@dawn16 Ya. Something like Day 1 Upper body Push focus; Day 2 Legs focus; Day 3 upper body pull focus. Or H/L/M, Day 1 Heavy, Day 2 moderate, Day 3 light
@sammyclifnote I'm going two days at the moment. Full body because of work. In a calorie deficit and I'm progressing my lifts very well and hitting 15,000 steps a day. Loosing about half a kg a week. Been lifting for 20 years. I've made gains on everything from two days to 6. From Pure hypertrophy to pure strength and conditioning and everything in-between. I find it's alot about effort and progression. All training more often gets me is faster progression.
You're just being overly strict with the definitions here. Ultimately, all of these "training splits" are about splitting up the total training so that you're not too sore when you train a muscle, but you're getting as much training as you can handle so you progress. The general rule is that muscles will recover in 48 hours, but it can be less for smaller muscles and more for bigger muscles.
So, I would train your legs twice, back twice, chest twice, shoulders twice, all the major muscle groups twice, just split up your workouts in a way that you like. It's not rocket science.
@sammyclifnote Arnold Split: Day 1 - Chest/Back, Day 2 - Legs, Day 3 - Shoulders/Tris/Bis, Day 4 - Chest/Back, Day 5 - Legs, Day 6 Shoulders/tris/bis, Day 7 - Rest...

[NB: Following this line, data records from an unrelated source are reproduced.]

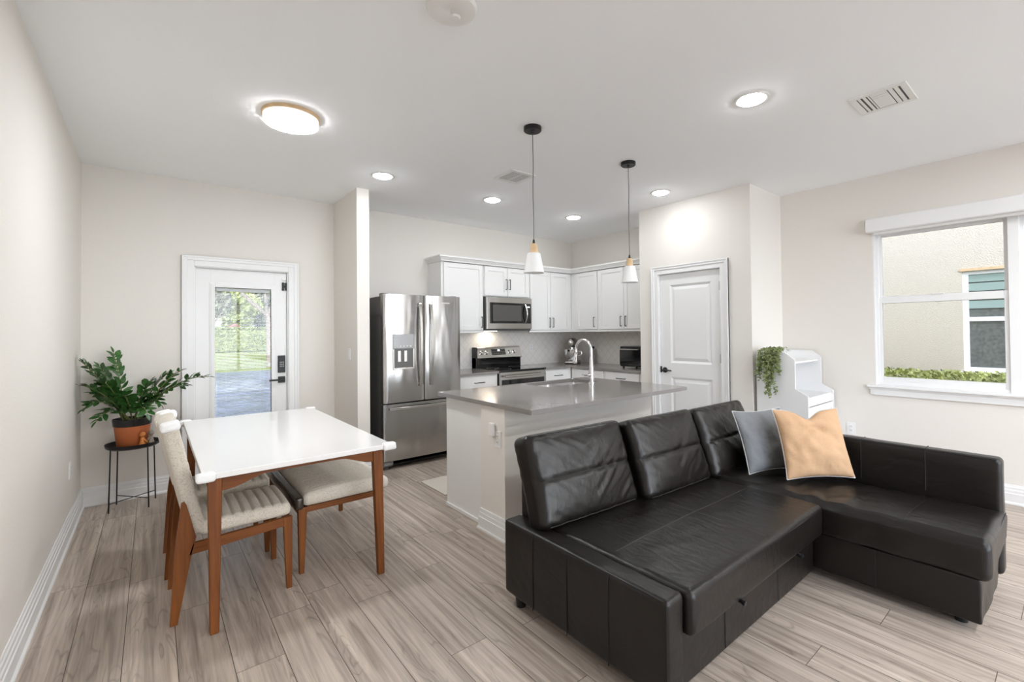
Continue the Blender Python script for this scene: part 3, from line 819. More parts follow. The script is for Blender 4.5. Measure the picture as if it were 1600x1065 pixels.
def upper(lab, u0, u1, z0, z1, face, doors, pulls, rail=True, pz=None):
    if face == 'y': c = ((u0 + u1) / 2, YB, z0)
    else: c = (XK, (u0 + u1) / 2, z0)
    t = thing('wall_cabinet', lab, 'cabinet', c, 0, 'white upper kitchen cabinets')
    mb = MB()
    if face == 'y': mb.box(u0 + .001, u1 - .001, UY, YB, z0, z1)
    else: mb.box(UXF, XK, u0 + .001, u1 - .001, z0, z1)
    if rail:
        if face == 'y': mb.box(u0 + .001, u1 - .001, UY - .012, UY + .008, z0 - .022, z0 + .004)
        else: mb.box(UXF - .012, UXF + .008, u0 + .001, u1 - .001, z0 - .022, z0 + .004)
    mb.build('carcass', M['cabinet'], t, bev=.0015)
    pl = (UY if face == 'y' else UXF) - .021
    for (a, b), pu in zip(doors, pulls):
        d = shaker(MB(), a, b, z0 + .012, z1 - .012, pl, face).build('door', M['cabinet'], t, bev=.0015)
        pull(pu, pz or (z0 + .115), pl, face, True, d)
    return t
Z0, Z1 = 1.412, 2.262
upper('white wall cabinet with one wide door beside the fridge', 2.664, 3.268, Z0, Z1, 'y', [(2.694, 3.252)], [3.224])
upper('short white wall cabinet with two doors over the microwave', 3.270, 4.022, 1.862, Z1, 'y', [(3.284, 3.643), (3.649, 4.008)], [3.618, 3.674], rail=False, pz=2.03)
upper('white wall cabinet with two doors just past the microwave', 4.024, 4.849, Z0, Z1, 'y', [(4.038, 4.415), (4.421, 4.79)], [4.386, 4.450])
upper('white wall cabinet with one door next to the kitchen corner', 4.386, 4.9395, Z0, Z1, 'x', [(4.400, 4.815)], [4.445])
upper('white wall cabinet with two doors against the pantry wall', 3.410, 4.384, Z0, Z1, 'x', [(3.925, 4.370), (3.475, 3.919)], [3.962, 3.882])
# one continuous crown moulding over the cabinets
def crown():
    prof = [(0, 2.262), (.012, 2.262), (.016, 2.275), (.040, 2.305), (.048, 2.310), (.048, 2.330), (0, 2.330)]   # (overhang, z)
    path = [(2.664, YB, (-1, 0)), (2.664, UY - .02, (-1, -1)), (UXF - .02, UY - .02, (-1, -1)), (UXF - .02, YP1, (-1, 0))]
    vs = []; n = len(prof)
    for (x, y, d) in path:
        for (o_, z) in prof: vs.append((x + d[0] * o_, y + d[1] * o_, z))
    fs = []
    for i in range(len(path) - 1):
        for k in range(n): fs.append((i * n + k, i * n + (k + 1) % n, (i + 1) * n + (k + 1) % n, (i + 1) * n + k))
    fs.append(tuple(range(n))); fs.append(tuple(range(3 * n, 4 * n)))
    mb = MB().add(vs, fs)
    mb.box(2.664, XK, UY - .02, YB, 2.3, 2.326).box(UXF - .02, XK, YP1, UY, 2.3, 2.326)
    o = mb.build('crown_molding', M['cabinet'])
    bm = bmesh.new(); bm.from_mesh(o.data); bmesh.ops.recalc_face_normals(bm, faces=bm.faces); bm.to_mesh(o.data); bm.free()
    return o
tag(crown(), 'white crown moulding running along the top of the wall cabinets', 'moulding')

# microwave
mw = thing('microwave', 'stainless over the range microwave with black glass door', 'microwave', (3.65, YB, 1.425))
MX0, MX1, MY, MZ0, MZ1 = 3.275, 4.018, 4.865, 1.425, 1.852
MB().box(MX0, MX1, MY + .03, YB - .009, MZ0, MZ1).build('housing', M['darkgrey'], mw, bev=.003)
m = MB().box(MX0, MX1, MY, MY + .03, MZ0 + .012, MZ1)
m.build('front_frame', M['steelflat'], mw, bev=.005)
dr = MB().box(MX0 + .045, MX1 - .02, MY - .006, MY + .005, MZ0 + .085, MZ1 - .07).build('door', M['blackglass'], mw, bev=.003)
MB().box(MX0 + .085, MX1 - .19, MY - .008, MY - .005, MZ0 + .115, MZ1 - .10).build('window', basic('smoky_screen', (0.09, 0.085, 0.08), 0.25), dr)
hp = []
for i in range(13):
    t = i / 12; hp.append((MX1 - .125 + .0 * t, MY - .012 - .040 * math.sin(PI * t), MZ0 + .10 + t * (MZ1 - MZ0 - .185)))
MB().tube(hp, .0135, 10).build('handle', M['steelflat'], dr)
MB().box(MX1 - .085, MX1 - .045, MY - .0085, MY - .005, MZ1 - .125, MZ1 - .110).build('display', M['display'], mw)
MB().box(MX0 + .01, MX1 - .01, MY + .02, YB - .02, MZ0 - .012, MZ0).build('bottom_grille', M['darkgrey'], mw)
MB().box(3.45, 3.58, 5.08, 5.20, MZ0 - .0135, MZ0 - .0121).build('work_light', M['hoodlamp'], mw)

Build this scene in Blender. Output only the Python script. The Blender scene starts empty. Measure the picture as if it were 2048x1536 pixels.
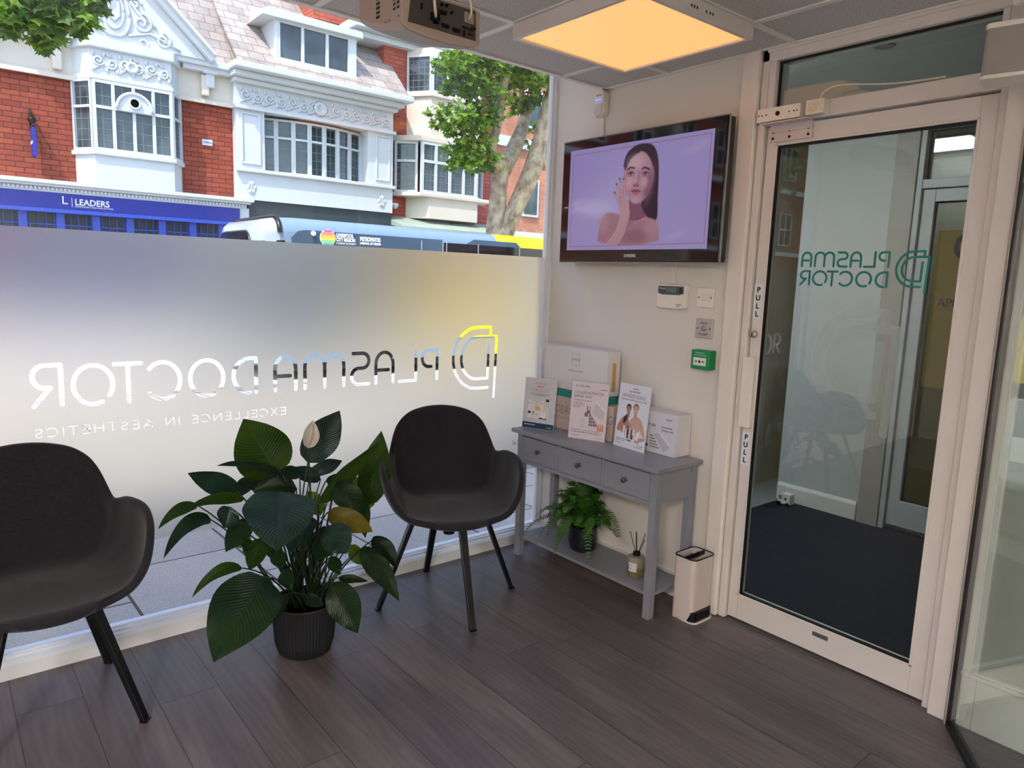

Abs at beginning or end of each workout
I am doing this split with great results, except I moved Bi's to leg day so I can get more volume on each muscle group. I've been doing about 5 exercises per group per session.
I bought the program bundle. Waste of money. Needlessly convoluted for how simple an intermediate's training needs to be. Also the hypertrophy templates have a clear powerlifting bias, resembling more of an off-season powerlifter's training template than an actual bodybuilding program.
@dawn16 I see your point. I dont really see a difference. As long as the volume is sufficient for hypertrophy which seems to be the main driver. Can you explain why you think it's "bad"? And what you would do that would be so different?
I think the template for hypertrophy seems good and its a template meaning you customize it to make it work. A powerlifters off season goal is to build as much muscle as possible and still keep greasing the movement. How would you do it?
@mourningthedead I wouldn't call it bad, obviously you will make gains following something like that. My personal opinion is the whole RPE and percentages thing is unnecessarily complicated. Plus I'm not a fan of the hyper focus on the big 3 + variants and then just tacking on one line that says "accessories" at the end of the session. We're bodybuilding, we're not married to arbitrarily chosen lifts, everything is important.
@sammyclifnote For 3 days per week, I had best results with a PPL Split.
But Fullbody or Upper/Lower are also good options. So do whatever you feel the best, this will work best.